A adoção de mecanismos para exigir a fidelidade partidária e a proibição de coligações nas eleições proporcionais, segundo Fabiano, já seriam suficientes, por ora, para limpar as imperfeições do sistema representativo. Não seria necessário nem mesmo a adoção da cláusula de barreira para reduzir o número de partidos, já que existe a exigência do quociente eleitoral. Ao justificar sua ojeriza pelo financiamento público, o cientista político do Iuperj toca no coração ideológico da proposta: o Brasil optou pelo sistema capitalista e “a convivência entre capitalismo e democracia deve ser reproduzida no sistema eleitoral”. A grande questão é que a sociedade capitalista pressupõe a existência de trabalhadores, que têm dificuldades em eleger seus representantes em uma competição na qual o dinheiro ganhou peso determinante. “Aqui, as relações de capitalismo e democracia são complicadas porque há uma influência excessiva do poder econômico, uma plutocracia corrompendo o sistema. São pouquíssimos indivíduos com influência desproporcional sobre o processo decisório”, ressalta Otávio Amorim. Ele concorda que o financiamento público exclusivo, que praticamente não existe no Ocidente, seria um excesso e que deve ser liberada a doação de pessoas físicas, mas não de empresas. Com conhecimento de causa, o presidente da Firjan reforça: “O cidadão é patriota, mas as empresas não, elas têm o objetivo de ganhar dinheiro. Se as doações forem só de pessoas físicas, não haverá essa exacerbação de gastos.”
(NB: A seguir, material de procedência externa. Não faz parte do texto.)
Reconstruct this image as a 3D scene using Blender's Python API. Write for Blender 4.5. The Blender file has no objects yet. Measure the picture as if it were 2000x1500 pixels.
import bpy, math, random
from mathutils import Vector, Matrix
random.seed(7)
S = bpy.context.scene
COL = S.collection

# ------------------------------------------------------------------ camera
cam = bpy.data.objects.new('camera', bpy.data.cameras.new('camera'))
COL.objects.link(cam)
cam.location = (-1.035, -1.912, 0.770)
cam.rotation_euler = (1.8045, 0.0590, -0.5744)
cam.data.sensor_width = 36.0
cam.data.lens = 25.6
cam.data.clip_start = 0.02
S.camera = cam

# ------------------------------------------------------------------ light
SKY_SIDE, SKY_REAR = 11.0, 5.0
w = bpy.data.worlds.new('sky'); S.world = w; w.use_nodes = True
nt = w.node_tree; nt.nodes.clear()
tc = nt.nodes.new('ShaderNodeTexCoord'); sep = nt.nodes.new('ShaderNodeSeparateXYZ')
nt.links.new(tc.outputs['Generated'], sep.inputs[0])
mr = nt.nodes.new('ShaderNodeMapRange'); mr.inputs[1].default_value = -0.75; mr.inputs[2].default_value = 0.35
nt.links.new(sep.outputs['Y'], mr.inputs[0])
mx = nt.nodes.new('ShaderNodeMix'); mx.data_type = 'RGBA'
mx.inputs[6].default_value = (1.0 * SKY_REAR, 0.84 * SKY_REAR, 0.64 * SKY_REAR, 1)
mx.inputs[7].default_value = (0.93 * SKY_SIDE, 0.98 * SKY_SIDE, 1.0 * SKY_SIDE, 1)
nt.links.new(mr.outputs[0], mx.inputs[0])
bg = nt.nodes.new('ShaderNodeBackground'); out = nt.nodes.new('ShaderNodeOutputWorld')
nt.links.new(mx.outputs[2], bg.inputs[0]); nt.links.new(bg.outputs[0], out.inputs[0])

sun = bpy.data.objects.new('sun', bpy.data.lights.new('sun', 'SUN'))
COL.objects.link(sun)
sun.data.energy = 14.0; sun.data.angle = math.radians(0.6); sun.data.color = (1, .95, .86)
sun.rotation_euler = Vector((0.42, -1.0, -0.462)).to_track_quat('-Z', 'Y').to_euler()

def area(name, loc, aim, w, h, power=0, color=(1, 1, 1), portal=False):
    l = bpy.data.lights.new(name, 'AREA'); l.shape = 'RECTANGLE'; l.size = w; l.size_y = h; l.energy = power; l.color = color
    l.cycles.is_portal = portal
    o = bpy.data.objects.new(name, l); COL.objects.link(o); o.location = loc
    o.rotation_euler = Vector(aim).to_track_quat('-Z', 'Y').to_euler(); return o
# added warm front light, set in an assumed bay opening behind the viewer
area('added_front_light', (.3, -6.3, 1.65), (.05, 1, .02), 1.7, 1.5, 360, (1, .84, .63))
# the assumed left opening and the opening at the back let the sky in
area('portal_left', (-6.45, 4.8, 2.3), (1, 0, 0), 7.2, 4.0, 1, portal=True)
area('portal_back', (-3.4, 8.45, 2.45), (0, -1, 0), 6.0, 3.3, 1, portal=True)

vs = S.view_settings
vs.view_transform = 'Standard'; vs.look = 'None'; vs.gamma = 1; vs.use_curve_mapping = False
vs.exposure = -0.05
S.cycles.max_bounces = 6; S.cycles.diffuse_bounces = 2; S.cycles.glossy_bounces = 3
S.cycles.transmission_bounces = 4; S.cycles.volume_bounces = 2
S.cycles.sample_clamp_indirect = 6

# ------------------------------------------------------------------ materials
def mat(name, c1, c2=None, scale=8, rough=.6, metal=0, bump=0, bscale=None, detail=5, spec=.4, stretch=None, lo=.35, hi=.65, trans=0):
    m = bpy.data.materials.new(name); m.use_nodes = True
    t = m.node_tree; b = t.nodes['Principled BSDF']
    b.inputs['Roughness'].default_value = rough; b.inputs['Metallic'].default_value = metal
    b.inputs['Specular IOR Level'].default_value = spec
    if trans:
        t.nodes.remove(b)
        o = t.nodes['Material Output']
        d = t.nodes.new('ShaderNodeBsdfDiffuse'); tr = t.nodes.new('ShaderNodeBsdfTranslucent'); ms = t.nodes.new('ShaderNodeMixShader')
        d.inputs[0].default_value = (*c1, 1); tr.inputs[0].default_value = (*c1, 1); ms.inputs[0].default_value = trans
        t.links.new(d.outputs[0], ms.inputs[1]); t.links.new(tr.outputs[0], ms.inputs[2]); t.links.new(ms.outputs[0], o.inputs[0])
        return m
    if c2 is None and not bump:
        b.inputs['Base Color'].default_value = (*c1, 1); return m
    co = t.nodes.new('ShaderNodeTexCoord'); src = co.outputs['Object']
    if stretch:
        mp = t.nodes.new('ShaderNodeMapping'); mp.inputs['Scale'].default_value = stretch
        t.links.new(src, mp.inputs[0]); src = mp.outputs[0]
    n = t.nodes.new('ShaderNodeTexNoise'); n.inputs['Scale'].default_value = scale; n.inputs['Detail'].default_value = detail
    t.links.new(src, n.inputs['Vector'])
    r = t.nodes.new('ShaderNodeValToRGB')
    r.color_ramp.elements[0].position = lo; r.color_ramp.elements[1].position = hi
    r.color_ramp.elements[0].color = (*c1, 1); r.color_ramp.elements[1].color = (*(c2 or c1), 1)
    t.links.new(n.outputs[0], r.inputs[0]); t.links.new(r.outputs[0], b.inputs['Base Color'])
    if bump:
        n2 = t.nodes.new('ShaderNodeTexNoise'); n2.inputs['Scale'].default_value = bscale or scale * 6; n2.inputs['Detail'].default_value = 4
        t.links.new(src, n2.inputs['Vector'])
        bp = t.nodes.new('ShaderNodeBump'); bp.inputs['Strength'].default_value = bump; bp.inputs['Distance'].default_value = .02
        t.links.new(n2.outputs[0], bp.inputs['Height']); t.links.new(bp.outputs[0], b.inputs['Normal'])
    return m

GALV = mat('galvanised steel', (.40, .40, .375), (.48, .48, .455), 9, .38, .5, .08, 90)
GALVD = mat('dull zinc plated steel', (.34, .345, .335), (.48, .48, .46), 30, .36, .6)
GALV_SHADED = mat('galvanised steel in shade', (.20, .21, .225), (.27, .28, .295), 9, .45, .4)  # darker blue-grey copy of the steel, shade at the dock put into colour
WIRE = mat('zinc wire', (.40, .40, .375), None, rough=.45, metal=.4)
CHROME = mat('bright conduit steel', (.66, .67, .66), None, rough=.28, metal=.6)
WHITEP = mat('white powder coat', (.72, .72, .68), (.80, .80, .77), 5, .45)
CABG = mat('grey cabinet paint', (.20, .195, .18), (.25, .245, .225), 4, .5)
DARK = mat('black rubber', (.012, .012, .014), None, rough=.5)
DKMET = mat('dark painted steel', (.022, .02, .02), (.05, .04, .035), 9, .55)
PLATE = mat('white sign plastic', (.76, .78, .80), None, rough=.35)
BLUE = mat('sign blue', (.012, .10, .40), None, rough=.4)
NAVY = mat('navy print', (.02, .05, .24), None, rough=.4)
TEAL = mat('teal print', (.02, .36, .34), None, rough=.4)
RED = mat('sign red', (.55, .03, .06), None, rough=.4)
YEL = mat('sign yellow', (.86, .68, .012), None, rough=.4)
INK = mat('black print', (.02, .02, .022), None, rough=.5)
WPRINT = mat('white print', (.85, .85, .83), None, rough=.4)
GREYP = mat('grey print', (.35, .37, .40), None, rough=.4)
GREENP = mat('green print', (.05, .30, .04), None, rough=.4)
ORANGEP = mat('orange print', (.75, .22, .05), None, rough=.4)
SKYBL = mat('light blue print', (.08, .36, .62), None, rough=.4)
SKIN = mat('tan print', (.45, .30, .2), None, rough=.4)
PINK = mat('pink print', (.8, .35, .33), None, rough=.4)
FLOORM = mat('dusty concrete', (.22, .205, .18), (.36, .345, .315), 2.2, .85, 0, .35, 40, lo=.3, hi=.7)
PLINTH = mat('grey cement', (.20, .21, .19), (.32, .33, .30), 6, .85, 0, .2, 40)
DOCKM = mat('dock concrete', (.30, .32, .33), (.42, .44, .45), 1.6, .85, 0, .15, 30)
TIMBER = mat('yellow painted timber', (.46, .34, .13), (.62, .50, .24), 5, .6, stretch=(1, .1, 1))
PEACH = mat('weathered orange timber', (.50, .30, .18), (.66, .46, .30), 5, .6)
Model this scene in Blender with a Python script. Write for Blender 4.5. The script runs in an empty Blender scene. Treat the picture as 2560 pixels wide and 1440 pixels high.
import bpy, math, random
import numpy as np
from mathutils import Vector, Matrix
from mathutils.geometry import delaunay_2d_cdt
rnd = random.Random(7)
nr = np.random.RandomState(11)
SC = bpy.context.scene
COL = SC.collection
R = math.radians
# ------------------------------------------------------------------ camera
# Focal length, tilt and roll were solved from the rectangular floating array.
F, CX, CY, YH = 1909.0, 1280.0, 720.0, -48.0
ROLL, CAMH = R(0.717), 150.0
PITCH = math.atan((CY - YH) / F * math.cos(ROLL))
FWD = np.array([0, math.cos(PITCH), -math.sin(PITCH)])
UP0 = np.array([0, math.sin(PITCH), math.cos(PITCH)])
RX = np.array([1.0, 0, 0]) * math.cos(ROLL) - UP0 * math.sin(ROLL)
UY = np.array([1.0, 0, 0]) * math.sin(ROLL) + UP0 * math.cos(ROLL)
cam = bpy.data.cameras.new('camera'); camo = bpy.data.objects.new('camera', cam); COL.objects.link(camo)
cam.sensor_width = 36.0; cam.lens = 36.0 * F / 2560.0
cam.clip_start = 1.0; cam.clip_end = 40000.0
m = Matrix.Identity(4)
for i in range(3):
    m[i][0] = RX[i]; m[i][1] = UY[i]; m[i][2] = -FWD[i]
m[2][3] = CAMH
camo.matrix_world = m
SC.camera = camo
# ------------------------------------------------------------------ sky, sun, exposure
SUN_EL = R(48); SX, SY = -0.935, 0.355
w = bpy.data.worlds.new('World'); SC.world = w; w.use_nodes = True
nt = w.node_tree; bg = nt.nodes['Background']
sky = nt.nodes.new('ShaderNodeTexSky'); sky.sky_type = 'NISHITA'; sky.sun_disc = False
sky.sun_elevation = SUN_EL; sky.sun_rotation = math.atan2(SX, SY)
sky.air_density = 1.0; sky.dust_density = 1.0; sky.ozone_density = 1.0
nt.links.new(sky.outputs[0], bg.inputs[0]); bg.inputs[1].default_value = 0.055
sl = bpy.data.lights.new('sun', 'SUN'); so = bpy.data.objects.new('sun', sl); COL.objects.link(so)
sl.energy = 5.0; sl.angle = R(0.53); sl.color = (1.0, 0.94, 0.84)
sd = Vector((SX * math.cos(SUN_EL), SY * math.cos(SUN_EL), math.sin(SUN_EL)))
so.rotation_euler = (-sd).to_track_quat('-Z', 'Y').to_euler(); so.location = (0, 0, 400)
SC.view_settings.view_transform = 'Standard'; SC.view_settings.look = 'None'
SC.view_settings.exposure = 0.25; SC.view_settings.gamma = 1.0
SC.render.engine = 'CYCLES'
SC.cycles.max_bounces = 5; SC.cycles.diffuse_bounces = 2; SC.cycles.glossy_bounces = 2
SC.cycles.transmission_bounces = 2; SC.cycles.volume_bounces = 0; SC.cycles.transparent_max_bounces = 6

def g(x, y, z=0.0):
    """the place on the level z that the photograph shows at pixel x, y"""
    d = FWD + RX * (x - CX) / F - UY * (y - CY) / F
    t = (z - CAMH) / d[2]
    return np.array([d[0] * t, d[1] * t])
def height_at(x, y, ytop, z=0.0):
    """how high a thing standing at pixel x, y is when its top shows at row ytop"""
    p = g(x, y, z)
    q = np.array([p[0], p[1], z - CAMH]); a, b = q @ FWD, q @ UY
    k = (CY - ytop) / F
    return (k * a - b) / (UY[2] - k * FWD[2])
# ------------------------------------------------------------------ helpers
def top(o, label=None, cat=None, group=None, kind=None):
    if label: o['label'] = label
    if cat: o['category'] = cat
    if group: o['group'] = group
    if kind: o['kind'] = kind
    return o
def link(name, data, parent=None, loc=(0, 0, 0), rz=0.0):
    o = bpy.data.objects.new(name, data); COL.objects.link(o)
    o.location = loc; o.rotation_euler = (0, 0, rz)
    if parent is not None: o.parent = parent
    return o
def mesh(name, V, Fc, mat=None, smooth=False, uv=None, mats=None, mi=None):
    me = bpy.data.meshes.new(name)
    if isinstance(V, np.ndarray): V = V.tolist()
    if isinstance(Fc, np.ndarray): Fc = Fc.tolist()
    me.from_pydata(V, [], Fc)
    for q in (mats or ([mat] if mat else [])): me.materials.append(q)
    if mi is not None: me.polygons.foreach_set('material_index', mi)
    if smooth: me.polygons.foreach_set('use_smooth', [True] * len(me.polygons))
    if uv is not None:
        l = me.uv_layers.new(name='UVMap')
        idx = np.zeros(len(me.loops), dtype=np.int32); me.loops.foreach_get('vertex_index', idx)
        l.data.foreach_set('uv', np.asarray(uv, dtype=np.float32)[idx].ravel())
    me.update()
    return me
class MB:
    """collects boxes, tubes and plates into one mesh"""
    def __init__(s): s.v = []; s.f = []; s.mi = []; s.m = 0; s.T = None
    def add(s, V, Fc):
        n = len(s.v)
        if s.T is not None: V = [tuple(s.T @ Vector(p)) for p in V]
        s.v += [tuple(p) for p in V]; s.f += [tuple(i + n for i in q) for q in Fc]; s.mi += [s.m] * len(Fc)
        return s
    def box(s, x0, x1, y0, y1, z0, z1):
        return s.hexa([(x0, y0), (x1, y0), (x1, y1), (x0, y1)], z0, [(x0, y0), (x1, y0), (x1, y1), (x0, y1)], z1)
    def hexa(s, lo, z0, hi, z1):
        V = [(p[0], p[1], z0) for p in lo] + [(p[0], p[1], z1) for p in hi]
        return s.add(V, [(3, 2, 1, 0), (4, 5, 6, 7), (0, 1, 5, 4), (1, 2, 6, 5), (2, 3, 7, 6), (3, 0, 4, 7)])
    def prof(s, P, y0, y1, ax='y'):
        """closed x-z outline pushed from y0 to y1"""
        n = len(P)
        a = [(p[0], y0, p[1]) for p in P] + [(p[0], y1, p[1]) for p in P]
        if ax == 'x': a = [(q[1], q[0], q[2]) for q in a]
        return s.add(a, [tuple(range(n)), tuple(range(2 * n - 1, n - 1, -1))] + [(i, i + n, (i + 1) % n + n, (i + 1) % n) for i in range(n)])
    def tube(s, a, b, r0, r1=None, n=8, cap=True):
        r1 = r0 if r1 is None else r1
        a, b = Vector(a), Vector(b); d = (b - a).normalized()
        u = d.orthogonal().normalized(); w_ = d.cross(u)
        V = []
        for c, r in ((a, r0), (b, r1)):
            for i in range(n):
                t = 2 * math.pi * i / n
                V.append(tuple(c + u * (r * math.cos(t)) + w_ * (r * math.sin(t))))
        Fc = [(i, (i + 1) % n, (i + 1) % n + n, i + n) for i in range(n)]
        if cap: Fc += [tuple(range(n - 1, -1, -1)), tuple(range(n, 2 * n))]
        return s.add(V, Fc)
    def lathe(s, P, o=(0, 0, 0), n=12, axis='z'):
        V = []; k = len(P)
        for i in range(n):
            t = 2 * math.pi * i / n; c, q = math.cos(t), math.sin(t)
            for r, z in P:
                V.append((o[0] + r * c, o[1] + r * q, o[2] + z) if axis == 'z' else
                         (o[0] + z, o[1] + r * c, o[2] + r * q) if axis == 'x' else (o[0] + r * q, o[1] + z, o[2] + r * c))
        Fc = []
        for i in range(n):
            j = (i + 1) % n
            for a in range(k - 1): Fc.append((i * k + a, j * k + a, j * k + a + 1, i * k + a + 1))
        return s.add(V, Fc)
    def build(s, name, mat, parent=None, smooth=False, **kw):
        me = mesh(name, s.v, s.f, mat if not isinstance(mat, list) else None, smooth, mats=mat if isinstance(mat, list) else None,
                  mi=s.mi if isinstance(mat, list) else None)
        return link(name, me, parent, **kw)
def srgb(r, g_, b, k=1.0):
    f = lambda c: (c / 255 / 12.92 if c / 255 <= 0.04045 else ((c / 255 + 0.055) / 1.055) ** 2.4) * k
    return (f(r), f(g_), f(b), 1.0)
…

É certo que a fragilidade da Justiça Eleitoral, sem condições de fiscalizar o cumprimento das leis atuais, dificulta fechar os ralos que drenam o dinheiro público para o bolso de corruptos e corruptores. Sem eliminar este gargalo, não é razoável acreditar que novas leis possam solucionar os problemas do sistema representativo no Brasil. Mas esperar que a Justiça funcione bem em um sistema tão permissivo como o atual parece ainda mais ingênuo do que tentar fechar as brechas pelas quais entram e saem personagens que o País pensou ter deletado há 13 anos, na esteira do impeachment de Fernando Collor.